Il visitatore non incontra l’installazione come spettacolo, ma come condizione. Percorrere la pista significa abitare il ritardo e la deviazione, mettere in atto l’incertezza anziché la conquista. Il progresso collassa nella manutenzione. L’allenamento diventa indistinguibile dalla riparazione. Il corpo si muove — non in avanti, ma attraverso.

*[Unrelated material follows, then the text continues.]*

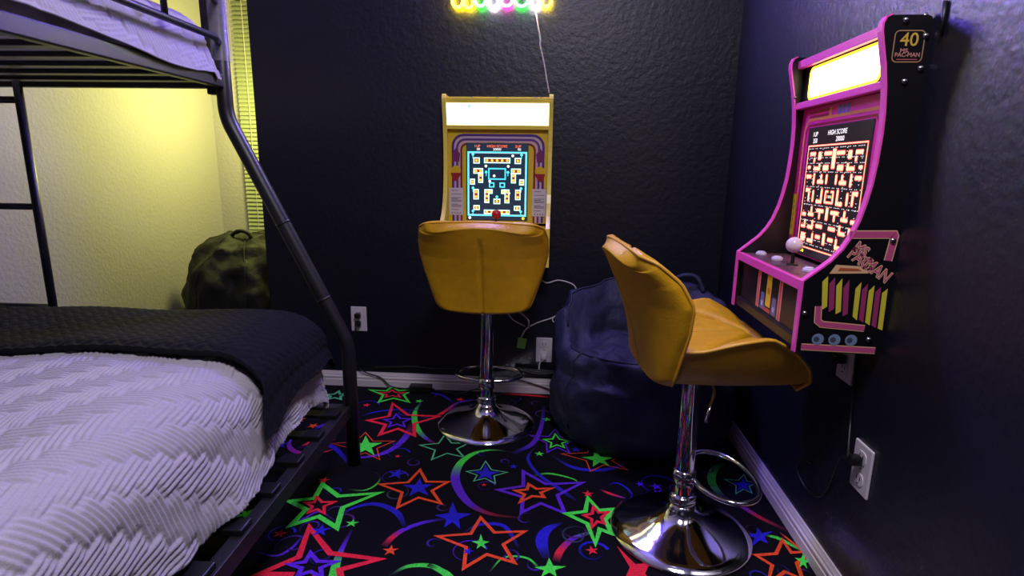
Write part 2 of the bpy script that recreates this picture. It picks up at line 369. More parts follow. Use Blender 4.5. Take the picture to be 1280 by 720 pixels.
SWIRLS=[([(-0.069,1.77),(-0.092,1.828),(-0.152,1.857),(-0.215,1.857),(-0.268,1.822),(-0.3,1.752),(-0.301,1.665),(-0.271,1.583),(-0.223,1.515),(-0.158,1.477),(-0.064,1.467)],[0.003,0.004,0.006,0.01,0.02,0.026,0.03,0.028,0.022,0.014,0.004],'kkkgggppprr'),([(-0.549,2.273),(-0.556,2.172),(-0.54,2.081),(-0.501,1.986),(-0.451,1.918),(-0.401,1.88)],[0.004,0.015,0.024,0.022,0.016,0.008],'pgggpr'),([(-0.539,2.038),(-0.535,1.936),(-0.551,1.852),(-0.591,1.789),(-0.668,1.759),(-0.749,1.785)],[0.022,0.026,0.024,0.018,0.01,0.004],'rppppb'),([(-0.624,1.563),(-0.572,1.563),(-0.545,1.598),(-0.545,1.641),(-0.574,1.673),(-0.605,1.66)],[0.004,0.006,0.007,0.006,0.004,0.003],'gggkkk'),([(-0.431,1.307),(-0.42,1.345),(-0.396,1.383),(-0.348,1.42),(-0.279,1.446)],[0.02,0.018,0.016,0.013,0.008],'rrppb'),([(-0.596,1.416),(-0.576,1.465),(-0.517,1.495),(-0.442,1.462),(-0.394,1.39)],[0.004,0.01,0.016,0.02,0.01],'kbbbb'),([(-0.541,1.369),(-0.539,1.291),(-0.532,1.229),(-0.513,1.159),(-0.498,1.121)],[0.006,0.014,0.022,0.028,0.03],'ppggg'),([(-0.386,1.199),(-0.347,1.237),(-0.286,1.243),(-0.235,1.213)],[0.006,0.012,0.016,0.012],'kggg'),([(-0.065,1.688),(0.003,1.72),(0.087,1.693),(0.099,1.661)],[0.004,0.01,0.006,0.003],'kggk'),([(-0.124,1.842),(-0.056,1.927),(-0.028,2.077),(-0.022,2.27)],[0.02,0.02,0.016,0.012],'bppb'),([(0.009,1.85),(0.078,1.774),(0.156,1.756),(0.237,1.785),(0.279,1.843)],[0.006,0.015,0.018,0.016,0.006],'kbbbk'),([(0.05,1.458),(0.005,1.421),(-0.01,1.367),(0.004,1.3)],[0.004,0.026,0.034,0.02],'bbbb'),([(0.139,1.426),(0.078,1.389),(0.042,1.336),(0.029,1.29)],[0.01,0.016,0.02,0.02],'gprr'),([(-0.138,1.236),(-0.106,1.293),(-0.046,1.296),(-0.009,1.254)],[0.003,0.006,0.007,0.006],'gggg'),([(-0.298,1.248),(-0.244,1.218),(-0.212,1.174)],[0.012,0.02,0.02],'ggg'),([(-0.227,1.385),(-0.187,1.425),(-0.118,1.424),(-0.072,1.338)],[0.006,0.012,0.014,0.008],'kbbb'),([(0.613,1.849),(0.564,1.796),(0.537,1.714),(0.552,1.633),(0.589,1.593),(0.628,1.537),(0.686,1.478)],[0.016,0.026,0.026,0.02,0.016,0.016,0.012],'gggkprr'),([(0.611,1.453),(0.649,1.44),(0.695,1.384)],[0.006,0.014,0.003],'ggg'),([(0.659,1.472),(0.677,1.428),(0.696,1.378)],[0.004,0.008,0.004],'ooo'),([(-0.566,2.361),(-0.48,2.334),(-0.411,2.254)],[0.01,0.014,0.006],'bbb'),([(-0.286,2.31),(-0.389,2.264),(-0.435,2.161),(-0.473,2.103)],[0.006,0.014,0.016,0.01],'pprr'),([(-0.223,2.38),(-0.096,2.375),(0.019,2.361)],[0.018,0.018,0.014],'rrr'),([(-0.418,2.396),(-0.362,2.461),(-0.282,2.489)],[0.004,0.012,0.006],'ooo'),([(-0.76,2.088),(-0.714,2.132),(-0.622,2.165),(-0.486,2.164)],[0.006,0.01,0.01,0.006],'bbbk'),([(-0.038,1.917),(-0.069,1.819),(-0.032,1.716),(0.042,1.628),(0.091,1.571)],[0.004,0.01,0.012,0.016,0.01],'kbbbb'),([(0.169,1.64),(0.204,1.616),(0.251,1.595)],[0.006,0.012,0.006],'rrp'),([(0.197,1.671),(0.229,1.683),(0.258,1.649),(0.27,1.605)],[0.004,0.006,0.008,0.005],'bbbb'),([(-0.741,1.375),(-0.696,1.406),(-0.663,1.44),(-0.586,1.39)],[0.004,0.008,0.006,0.004],'pppk'),([(-0.758,1.254),(-0.699,1.244),(-0.672,1.278),(-0.665,1.336)],[0.003,0.008,0.008,0.004],'bppb'),([(-0.915,1.93),(-0.867,2.004),(-0.796,2.004)],[0.012,0.02,0.01],'bpp'),([(-0.899,1.805),(-0.843,1.835),(-0.768,1.818),(-0.657,1.69)],[0.02,0.024,0.02,0.006],'ppbb')]
RINGS=[((-0.531,1.801),'b',0.042,0.005),((0.127,1.337),'b',0.043,0.01),((0.357,1.682),'b',0.064,0.008),((-0.73,1.33),'b',0.039,0.007),((-0.774,2.19),'b',0.053,0.006),((-0.195,1.623),'p',0.03,0.003),((-0.203,1.306),'p',0.05,0.005),((-0.501,1.645),'p',0.047,0.004)]

cp = Print(lambda a, b, l: (a, b, .0004+l), .00012)
def star_pts(t, k=.5):
    c = Vector((sum(p[0] for p in t)/5, sum(p[1] for p in t)/5)); out = []
    for i in range(5):
        a, b = Vector(t[i]), Vector(t[(i+1) % 5])
        out.append(a); out.append(c+((a+b)/2-c)*k)
    return out
def regular(c, r, rot=0): return [(c[0]+r*math.sin(rot+2*PI*i/5), c[1]+r*math.cos(rot+2*PI*i/5)) for i in range(5)]
lay = 0
def nl():
    global lay
    lay += 1; return lay*.12
for pts, ws, cs in SWIRLS:
    sp = smooth_path([(x, y, w) for (x, y), w in zip(pts, ws)], 6)
    cc = []
    for i in range(len(sp)):
        f = min(i/6, len(cs)-1.0001); k = int(f); t = f-k
        cc.append(tuple(PAL[cs[k]][q]*(1-t)+PAL[cs[k+1]][q]*t for q in range(3)))
    n = len(cc)
    for i in range(n):                                         # the printed swirls fade out towards both ends
        fd = min(1, .12+4.0*min(i, n-1-i)/n)*.92
        cc[i] = tuple(cc[i][q]*fd+PAL['k'][q]*.6*(1-fd) for q in range(3))
    cp.stroke([(p.x, p.y) for p in sp], [max(p.z, .002) for p in sp], None, nl(), cols=cc)
for c, col, r, w in RINGS:
    n = 30; st = [(c[0]+r*(1-.4*i/n)*math.cos(.3+5.6*i/n), c[1]+r*(1-.4*i/n)*math.sin(.3+5.6*i/n)) for i in range(n+1)]
    cp.stroke(st, [w*(1-.8*i/n) for i in range(n+1)], None, nl(), cols=[tuple(PAL[col][q]*(1-.5*i/n) for q in range(3)) for i in range(n+1)])
sq = random.Random(5)
for k in range(64):                                            # thin dark violet squiggles between the stars
    c = (sq.uniform(-.75, .66), sq.uniform(1.1, 2.36)); r = sq.uniform(.018, .05); a0 = sq.uniform(0, 6.3); dr = sq.choice((-1, 1)); n = 26; tot = sq.uniform(4, 8.5)
    st = [(c[0]+r*(1-.72*i/n)*math.cos(a0+dr*tot*i/n), c[1]+r*(1-.72*i/n)*math.sin(a0+dr*tot*i/n)) for i in range(n+1)]
    bc = sq.choice(((70, 44, 150), (48, 40, 150), (84, 50, 120), (60, 70, 92)))
    cp.stroke(st, [.0015+.0045*math.sin(PI*(i+1)/(n+2)) for i in range(n+1)], None, nl(), cols=[tuple(v*(.35+.65*math.sin(PI*i/n)) for v in bc) for i in range(n+1)])
for t, kind, col, w in STARS:
    pts = star_pts(t, .46 if kind == 'fill' else .54)
    if kind == 'fill': cp.poly(pts, PAL[col], nl())
    else: cp.stroke(pts, w, PAL[col], nl(), closed=True)
for c, col, r in SMALL: cp.poly(star_pts(regular(c, max(r, .008), random.uniform(-.2, .2)), .45), PAL[col], nl())
# the same print goes on under the bed and towards the camera
pr = random.Random(11); taken = [c for c, _, _ in SMALL]+[(sum(p[0] for p in t)/5, sum(p[1] for p in t)/5) for t, _, _, _ in STARS]
for k in range(2600):
    c = (pr.uniform(XL+.1, XR-.1), pr.uniform(YF+.1, 2.3)); r = pr.choice((.02, .03, .05, .09, .11)) if k < 900 else pr.choice((.015, .025))
    if c[1] > 1.15 and -.82 < c[0] and not (c[0] > .02 and c[1] > 1.9): continue
    if min((c[0]-q[0])**2+(c[1]-q[1])**2 for q in taken) < (r+.065)**2: continue
    taken.append(c); col = pr.choice('grobpt'); t = regular(c, r, pr.uniform(-.5, .5))
    if r > .04:
        cp.stroke(star_pts(t, .54), .011, PAL[col], nl(), closed=True)
        if pr.random() < .6: cp.poly(star_pts(regular(c, r*.5), .46), PAL[pr.choice('gbrp')], nl())
        q = [(c[0]+(r+.04)*math.cos(a), c[1]+(r+.04)*math.sin(a)) for a in [pr.uniform(0, 6)+i*.3 for i in range(1)]+[0]][0]
        a0 = pr.uniform(0, 6); rr_ = r+.05
        arc = [(c[0]+rr_*math.cos(a0+i*.2), c[1]+rr_*math.sin(a0+i*.2)) for i in range(14)]
        c1, c2 = pr.choice((('g', 'p'), ('b', 'p'), ('p', 'r'), ('k', 'b')))
        cp.stroke(arc, [.003+.018*math.sin(PI*i/13) for i in range(14)], None, nl(), cols=[tuple(PAL[c1][q2]*(1-i/13)+PAL[c2][q2]*i/13 for q2 in range(3)) for i in range(14)])
    else: cp.poly(star_pts(t, .46), PAL[col], nl())
cp.build('carpet_print', M_print, floor)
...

*Sorry, No Shortcuts* propone la resistenza non come ideale etico, ma come questione politica. Interroga che cosa significhi rimanere operativi in condizioni di esaurimento, quando l’aspirazione incontra la resistenza materiale, quando la disciplina inizia ad assomigliare alla sopravvivenza. In una cultura urbana organizzata intorno a velocità, accelerazione e produttività, SAGG Napoli riconfigura la lentezza non come fallimento ma come forma di esposizione: all’attrito, alla fragilità, al lavoro del continuare.

ENG

SAGG Napoli’s practice consistently stages the athletic body as a site of negotiation between discipline and vulnerability, control and collapse, repetition and exposure. Drawing from the economies of sport, training culture, and performance, her work displaces physical exertion from the register of achievement into that of persistence, staging endurance less as triumph than as a continuous confrontation with limit, fatigue, and withdrawal.

In Sorry, No Shortcuts, a site-specific installation developed with Nike, the architecture of the running track is transformed into a spatial diagram of friction. Text inscribed directly into the surface of the track—fragments, aphorisms, propositions—articulates a language of effort and interruption. These inscriptions are partially buried beneath volcanic sand, rendering legibility intermittent and unstable. Movement across the track becomes irregular: slowed, obstructed, deflected. Progress is no longer linear but distributed across hesitation, misstep, and recalibration.

Rather than staging running as metaphor for transcendence or self-overcoming, the work insists on its material conditions: gravity, abrasion, breath, resistance. The volcanic sand functions simultaneously as obstacle and residue, as both a formal interruption and a historical material. It introduces a second temporal register into the piece: geological time folded into bodily time, eruption into routine, catastrophe into training.

SAGG Napoli positions the body not as a site of liberation, but as an interface subjected to protocols—of productivity, recovery, optimisation. Discipline here is not framed as heroism but as infrastructure: a system of repetition through which the body is shaped, sustained, and threatened. If love appears in the work, it is not romanticised but operationalised—as a binding force that sustains routine even as it erodes the subject who performs it.

The visitor does not encounter the installation as spectacle but as condition. To walk the track is to inhabit delay and deviation, to perform uncertainty rather than conquest. Progress collapses into maintenance. Training becomes indistinguishable from repair. The body moves—not forward, but through.

Sorry, No Shortcuts proposes endurance not as an ethical ideal but as a political one. It asks what it means to remain operational under conditions of exhaustion, when aspiration meets material resistance, when discipline begins to resemble survival. In an urban culture organised around speed, acceleration, and productivity, SAGG Napoli refigures slowness not as failure but as a form of exposure: to friction, to fragility, to the labour of continuing.